President Susilo Bambang Yudhoyono issued a crucial emergency regulation, or perpu, on Thursday for the upcoming legislative and presidential elections, but failed to issue a second perpu stating that party candidates who secure the most votes automatically win seats.

Before his departure for an Association of Southeast Asian Nations summit in Thailand on Thursday, Yudhoyono issued a perpu to allow the General Elections Commission, or KPU, to amend flawed voter registration lists and to clarify the method for marking ballot papers during voting.

He did not, however, issue a regulation to support a Constitutional Court ruling striking down an article in the Election Law under which the number of votes is divided into the number of legislative seats in a given electoral district — known as a quota — rather than a majority-vote system.

The much-maligned KPU, which faces a daily barrage of criticism over botched preparations for the national polls, has been pushing the government to issue a perpu to strengthen the ruling.
Abdul Hafiz Anshary, KPU chairman, said on Friday that the commission would instead issue its own supporting regulation and brace for an expected flood of lawsuits filed by defeated candidates after the elections.

Yusril Ihza Mahendra, a former state secretary, told the House of Representatives that a regulation issued by the KPU would be legislatively weak and ineffective as a basis for implementing a new majority-vote system because the KPU lacked the authority to formulate laws. “It is the House of Representatives and the government that have the authority to issue laws — not the KPU,” said Yusril, a lawyer by profession.

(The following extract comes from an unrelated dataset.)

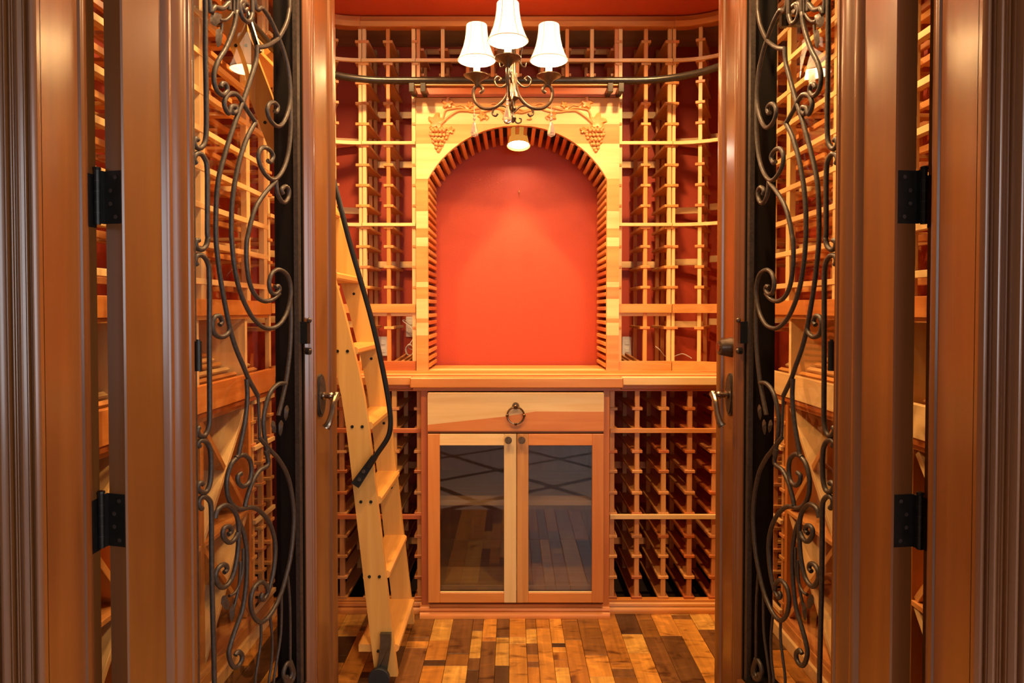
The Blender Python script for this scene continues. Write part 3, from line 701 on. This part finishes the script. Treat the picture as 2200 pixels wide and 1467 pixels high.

He said that the KPU’s efforts to regulate the legislative election would likely be challenged in court if they were only based on its own regulations. “The court’s verdict on the majority-vote system could be taken all the way to the Supreme Court,” he said.

The KPU has said that it expected the government to provide a strong legal basis for the majority-vote system through a perpu, because the KPU said that the Constitutional Court’s ruling was not clear enough for it to implement.

But Hafiz also said that the KPU became emboldened to issue its own regulation because the government had concluded that the commission was authorized to issue a regulation based on a Constitutional Court ruling.

“The court’s verdict will serve as a legal basis for KPU to issue a regulation supporting a majority-vote system,” he said. The regulation would allow parties to independently determine winners if two of their candidates won the same number of votes, he said.